- [Data extract]
★ ★ ★ ★
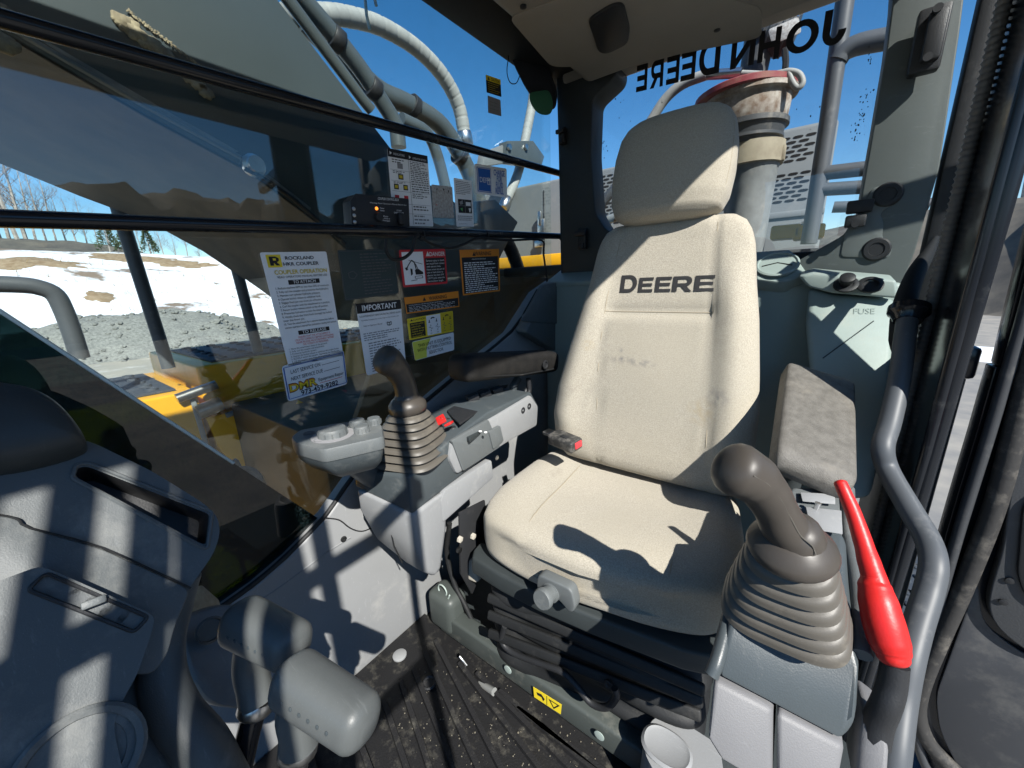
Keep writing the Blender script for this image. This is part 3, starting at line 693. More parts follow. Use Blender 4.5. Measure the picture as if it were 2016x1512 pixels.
# headrest
HT = [(0, .07, .018), (.006, .105, .035), (.02, .128, .048), (.05, .140, .056), (.11, .1455, .06), (.17, .144, .058), (.215, .136, .052), (.24, .122, .043), (.256, .10, .03), (.264, .07, .014)]
hs = []; HO = V(.309, -1.075, 1.235)
for i in range(40):
    v = .264 * (0.5 - 0.5 * math.cos(math.pi * i / 39)); h, t = itp(HT, v)
    hs.append([p + BN * (.012 * (1 - ((p.x - .309) / .15) ** 2)) for p in superell(HO + BU * v, (1, 0, 0), BN, h, t, 44, 3.6)])
head = loft('headrest', hs, FABRIC, seat, ang=70)
tube('seam', [HO + BU * v + V(-1, 0, 0) * (itp(HT, v)[0] * .955) + BN * (.6 * itp(HT, v)[1]) for v in [.02 + .02 * i for i in range(12)]], .0012, SEAM, head, n=6)
for sx in (-.05, .05): tube('headrest_post', [HO + V(sx, -.03, 0) - BU * .06, HO + V(sx, -.03, 0) + BU * .05], .006, STEEL, seat, n=8)
# cushion
CT = [(-.585, .530, .026, .175), (-.588, .531, .042, .212), (-.598, .532, .054, .240), (-.62, .534, .062, .260), (-.66, .536, .066, .272), (-.72, .536, .066, .277), (-.80, .533, .064, .277), (-.92, .529, .062, .270), (-1.0, .525, .060, .256), (-1.03, .52, .05, .235)]
cs = []
ys = [-.585, -.5865, -.588, -.592, -.598, -.606, -.62, -.64, -.66, -.69] + [-.72 - .03 * i for i in range(10)] + [-1.0, -1.015, -1.03]
def ctab(y):
    for a, b in zip(CT[:-1], CT[1:]):
        if y >= b[0]:
            t = (y - a[0]) / (b[0] - a[0]); return [p + (q - p) * t for p, q in zip(a[1:], b[1:])]
    return list(CT[-1][1:])
CXC = .312
for y in ys:
    zc, hz, hx = ctab(y); loop = []
    for p in superell((CXC, y, zc), (1, 0, 0), (0, 0, 1), hx, hz, 56, 6.0):
        s = (p.x - CXC) / hx
        q = p.copy(); q.y += .030 * (1 - s * s) * sst((y + .85) / .2)
        if p.z > zc:
            q.z += .010 * math.exp(-((abs(s) - .82) / .2) ** 2) * sst((-y - .62) / .12) - .010 * (1 - s * s) * sst((-y - .68) / .15)
            for xs in (.445, .155): q.z -= .0055 * math.exp(-((p.x - xs) / .006) ** 2)
        loop.append(q)
    cs.append(loop)
cush = loft('cushion', cs, FABRIC, seat, ang=60)
def ctop(x, y, off=.001):
    zc, hz, hx = ctab(y); s = max(-.995, min(.995, (x - CXC) / hx)); z = zc + hz * (1 - abs(s) ** 6.0) ** (1 / 6.0)
    z += .010 * math.exp(-((abs(s) - .82) / .2) ** 2) * sst((-y - .62) / .12) - .010 * (1 - s * s) * sst((-y - .68) / .15)
    return V(x, y + .030 * (1 - s * s) * sst((y + .85) / .2), z - .0025 + off)
def swp(p): return p
for x in (.445, .155):
    tube('seam', [swp(ctop(x, y, -.0006)) for y in [-.61, -.63, -.66, -.7, -.74, -.78, -.82, -.86, -.9, -.94]], .0011, SEAM, cush, n=6)
box('care_tag', at(1290, 916, y=-.945) + V(0, .012, 0), (.075, .004, .006), BEIGE, back, bev=.001)
# base front rail with knob
rail_c = V(.33, -.605, .437)
def swivel(o, deg, piv=(.307, -.80, 0), kids=True):
    M = Matrix.Translation(Vector(piv)) @ Matrix.Rotation(math.radians(deg), 4, 'Z') @ Matrix.Translation(-Vector(piv))
    o.data.transform(M)
    if kids:
        for ch in o.children: swivel(ch, deg, piv)
swivel(cush, 7.5)
fr = plate('front_rail', rnd([V(.590, -.60, .455), V(.582, -.588, .445), V(.582, -.585, .415), V(.50, -.578, .412), V(.40, -.570, .410), V(.05, -.575, .410), V(.03, -.59, .42), V(.03, -.60, .455)], .008) if False else
           [V(.600, -.640, .474), V(.602, -.612, .470), V(.592, -.590, .466), V(.50, -.572, .466), V(.40, -.562, .466), V(.28, -.560, .466), V(.12, -.566, .466), V(.05, -.582, .466), V(.045, -.66, .466), V(.30, -.70, .466)], (0, .004, -.044), PLD, seat, bev=.007, seg=3)
swivel(fr, 7.5)
kc = at(1104, 1150, y=-.552)
plate('knob_housing', rnd([kc + V(.038, 0, .022), kc + V(.044, 0, -.006), kc + V(.036, 0, -.028), kc + V(.012, 0, -.012), kc + V(-.012, 0, -.016), kc + V(-.034, 0, -.034), kc + V(-.046, 0, -.014), kc + V(-.036, 0, .024)], .012), (0, .024, 0), PLG, fr, bev=.006, seg=3)
kk = at(1086, 1165, y=-.53)
lathe('weight_knob', [(.015, -.02), (.015, -.004), (.019, -.003), (.019, .006), (.0165, .007), (.0165, .022), (.020, .025), (.020, .033), (.018, .036), (.001, .036)], kk, (.05, 1, .2), PLG, fr, n=24)
# beige side caps
for p, zc_ in (((934, 1118), .385), ((1297, 1296), .335)):
    c = at(*p, z=zc_); box('side_cap', c, (.040, .034, .062), BEIGE, seat, rot=frame((1, .12, 0), (0, 1, .1)), bev=.010, seg=4)
# suspension gaiter
gs = []
for i in range(41):
    f = i / 40; z = .415 - .235 * f; w = 1.0 + .035 * math.sin(f * math.pi * 7) - .02 * f
    gs.append([p + V(0, .010 * math.sin(f * 22 + p.x * 9) * (1 if p.y > -.75 else 0), .012 * math.sin(p.x * 8 + f * 5)) for p in superell((.315, -.80, z), (1, 0, 0), (0, 1, 0), .245 * w, .21 * w, 60, 7)])
swivel(loft('suspension_gaiter', gs, BLK, seat, ang=60), 7.5)
for k, (z, yy) in enumerate(((.37, -.588), (.335, -.584), (.295, -.580))):
    bm = bmesh.new(); add_box(bm, (.315, yy + .0, z), (.47, .012, .022), frame((1, 0, -.05 * k), (0, 1, .5)), .005, 3); swivel(link('gaiter_fold', bm_mesh(bm), BLK, seat), 7.5)
box('lower_frame', (.315, -.80, .165), (.46, .44, .05), BLKM, seat, bev=.006)
box('slide_plate', (.30, -.60, .178), (.40, .03, .02), STEEL, seat, bev=.002)
tube('slide_handle', ats([(994, 1232), (988, 1262), (1010, 1285), (1060, 1305), (1105, 1322), (1135, 1350), (1165, 1385), (1195, 1392), (1213, 1372), (1210, 1355)], y=-.555), .0072, BLKM, seat, n=10, sm=4)
for p in [(1003, 1229), (1198, 1346)]:
    lathe('frame_bolt', [(.009, 0), (.009, .004), (.005, .005), (.001, .003)], at(*p, y=-.575), (0, 1, .2), BLKM, seat, n=12)
# bracket beside the seat with bolts
bk = plate('side_bracket', ats([(905, 1010), (955, 985), (965, 1090), (930, 1170), (908, 1130)], x=.605), (.006, 0, 0), BLKM, seat, bev=.001)
for p in [(904, 1061), (930, 1055), (902, 1082)]: lathe('bracket_bolt', [(.0085, 0), (.0085, .006), (.004, .007)], at(*p, x=.604), (-1, 0, 0), BEIGE if p[1] < 1070 else STEEL, bk, n=6)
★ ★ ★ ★
- [Challenge]
Omit the pictures and output all of the other material exactly.

- [Written answer]
Keep writing the Blender script for this image. This is part 3, starting at line 693. More parts follow. Use Blender 4.5. Measure the picture as if it were 2016x1512 pixels.
# headrest
HT = [(0, .07, .018), (.006, .105, .035), (.02, .128, .048), (.05, .140, .056), (.11, .1455, .06), (.17, .144, .058), (.215, .136, .052), (.24, .122, .043), (.256, .10, .03), (.264, .07, .014)]
hs = []; HO = V(.309, -1.075, 1.235)
for i in range(40):
    v = .264 * (0.5 - 0.5 * math.cos(math.pi * i / 39)); h, t = itp(HT, v)
    hs.append([p + BN * (.012 * (1 - ((p.x - .309) / .15) ** 2)) for p in superell(HO + BU * v, (1, 0, 0), BN, h, t, 44, 3.6)])
head = loft('headrest', hs, FABRIC, seat, ang=70)
tube('seam', [HO + BU * v + V(-1, 0, 0) * (itp(HT, v)[0] * .955) + BN * (.6 * itp(HT, v)[1]) for v in [.02 + .02 * i for i in range(12)]], .0012, SEAM, head, n=6)
for sx in (-.05, .05): tube('headrest_post', [HO + V(sx, -.03, 0) - BU * .06, HO + V(sx, -.03, 0) + BU * .05], .006, STEEL, seat, n=8)
# cushion
CT = [(-.585, .530, .026, .175), (-.588, .531, .042, .212), (-.598, .532, .054, .240), (-.62, .534, .062, .260), (-.66, .536, .066, .272), (-.72, .536, .066, .277), (-.80, .533, .064, .277), (-.92, .529, .062, .270), (-1.0, .525, .060, .256), (-1.03, .52, .05, .235)]
cs = []
ys = [-.585, -.5865, -.588, -.592, -.598, -.606, -.62, -.64, -.66, -.69] + [-.72 - .03 * i for i in range(10)] + [-1.0, -1.015, -1.03]
def ctab(y):
    for a, b in zip(CT[:-1], CT[1:]):
        if y >= b[0]:
            t = (y - a[0]) / (b[0] - a[0]); return [p + (q - p) * t for p, q in zip(a[1:], b[1:])]
    return list(CT[-1][1:])
CXC = .312
for y in ys:
    zc, hz, hx = ctab(y); loop = []
    for p in superell((CXC, y, zc), (1, 0, 0), (0, 0, 1), hx, hz, 56, 6.0):
        s = (p.x - CXC) / hx
        q = p.copy(); q.y += .030 * (1 - s * s) * sst((y + .85) / .2)
        if p.z > zc:
            q.z += .010 * math.exp(-((abs(s) - .82) / .2) ** 2) * sst((-y - .62) / .12) - .010 * (1 - s * s) * sst((-y - .68) / .15)
            for xs in (.445, .155): q.z -= .0055 * math.exp(-((p.x - xs) / .006) ** 2)
        loop.append(q)
    cs.append(loop)
cush = loft('cushion', cs, FABRIC, seat, ang=60)
def ctop(x, y, off=.001):
    zc, hz, hx = ctab(y); s = max(-.995, min(.995, (x - CXC) / hx)); z = zc + hz * (1 - abs(s) ** 6.0) ** (1 / 6.0)
    z += .010 * math.exp(-((abs(s) - .82) / .2) ** 2) * sst((-y - .62) / .12) - .010 * (1 - s * s) * sst((-y - .68) / .15)
    return V(x, y + .030 * (1 - s * s) * sst((y + .85) / .2), z - .0025 + off)
def swp(p): return p
for x in (.445, .155):
    tube('seam', [swp(ctop(x, y, -.0006)) for y in [-.61, -.63, -.66, -.7, -.74, -.78, -.82, -.86, -.9, -.94]], .0011, SEAM, cush, n=6)
box('care_tag', at(1290, 916, y=-.945) + V(0, .012, 0), (.075, .004, .006), BEIGE, back, bev=.001)
# base front rail with knob
rail_c = V(.33, -.605, .437)
def swivel(o, deg, piv=(.307, -.80, 0), kids=True):
    M = Matrix.Translation(Vector(piv)) @ Matrix.Rotation(math.radians(deg), 4, 'Z') @ Matrix.Translation(-Vector(piv))
    o.data.transform(M)
    if kids:
        for ch in o.children: swivel(ch, deg, piv)
swivel(cush, 7.5)
fr = plate('front_rail', rnd([V(.590, -.60, .455), V(.582, -.588, .445), V(.582, -.585, .415), V(.50, -.578, .412), V(.40, -.570, .410), V(.05, -.575, .410), V(.03, -.59, .42), V(.03, -.60, .455)], .008) if False else
           [V(.600, -.640, .474), V(.602, -.612, .470), V(.592, -.590, .466), V(.50, -.572, .466), V(.40, -.562, .466), V(.28, -.560, .466), V(.12, -.566, .466), V(.05, -.582, .466), V(.045, -.66, .466), V(.30, -.70, .466)], (0, .004, -.044), PLD, seat, bev=.007, seg=3)
swivel(fr, 7.5)
kc = at(1104, 1150, y=-.552)
plate('knob_housing', rnd([kc + V(.038, 0, .022), kc + V(.044, 0, -.006), kc + V(.036, 0, -.028), kc + V(.012, 0, -.012), kc + V(-.012, 0, -.016), kc + V(-.034, 0, -.034), kc + V(-.046, 0, -.014), kc + V(-.036, 0, .024)], .012), (0, .024, 0), PLG, fr, bev=.006, seg=3)
kk = at(1086, 1165, y=-.53)
lathe('weight_knob', [(.015, -.02), (.015, -.004), (.019, -.003), (.019, .006), (.0165, .007), (.0165, .022), (.020, .025), (.020, .033), (.018, .036), (.001, .036)], kk, (.05, 1, .2), PLG, fr, n=24)
# beige side caps
for p, zc_ in (((934, 1118), .385), ((1297, 1296), .335)):
    c = at(*p, z=zc_); box('side_cap', c, (.040, .034, .062), BEIGE, seat, rot=frame((1, .12, 0), (0, 1, .1)), bev=.010, seg=4)
# suspension gaiter
gs = []
for i in range(41):
    f = i / 40; z = .415 - .235 * f; w = 1.0 + .035 * math.sin(f * math.pi * 7) - .02 * f
    gs.append([p + V(0, .010 * math.sin(f * 22 + p.x * 9) * (1 if p.y > -.75 else 0), .012 * math.sin(p.x * 8 + f * 5)) for p in superell((.315, -.80, z), (1, 0, 0), (0, 1, 0), .245 * w, .21 * w, 60, 7)])
swivel(loft('suspension_gaiter', gs, BLK, seat, ang=60), 7.5)
for k, (z, yy) in enumerate(((.37, -.588), (.335, -.584), (.295, -.580))):
    bm = bmesh.new(); add_box(bm, (.315, yy + .0, z), (.47, .012, .022), frame((1, 0, -.05 * k), (0, 1, .5)), .005, 3); swivel(link('gaiter_fold', bm_mesh(bm), BLK, seat), 7.5)
box('lower_frame', (.315, -.80, .165), (.46, .44, .05), BLKM, seat, bev=.006)
box('slide_plate', (.30, -.60, .178), (.40, .03, .02), STEEL, seat, bev=.002)
tube('slide_handle', ats([(994, 1232), (988, 1262), (1010, 1285), (1060, 1305), (1105, 1322), (1135, 1350), (1165, 1385), (1195, 1392), (1213, 1372), (1210, 1355)], y=-.555), .0072, BLKM, seat, n=10, sm=4)
for p in [(1003, 1229), (1198, 1346)]:
    lathe('frame_bolt', [(.009, 0), (.009, .004), (.005, .005), (.001, .003)], at(*p, y=-.575), (0, 1, .2), BLKM, seat, n=12)
# bracket beside the seat with bolts
bk = plate('side_bracket', ats([(905, 1010), (955, 985), (965, 1090), (930, 1170), (908, 1130)], x=.605), (.006, 0, 0), BLKM, seat, bev=.001)
for p in [(904, 1061), (930, 1055), (902, 1082)]: lathe('bracket_bolt', [(.0085, 0), (.0085, .006), (.004, .007)], at(*p, x=.604), (-1, 0, 0), BEIGE if p[1] < 1070 else STEEL, bk, n=6)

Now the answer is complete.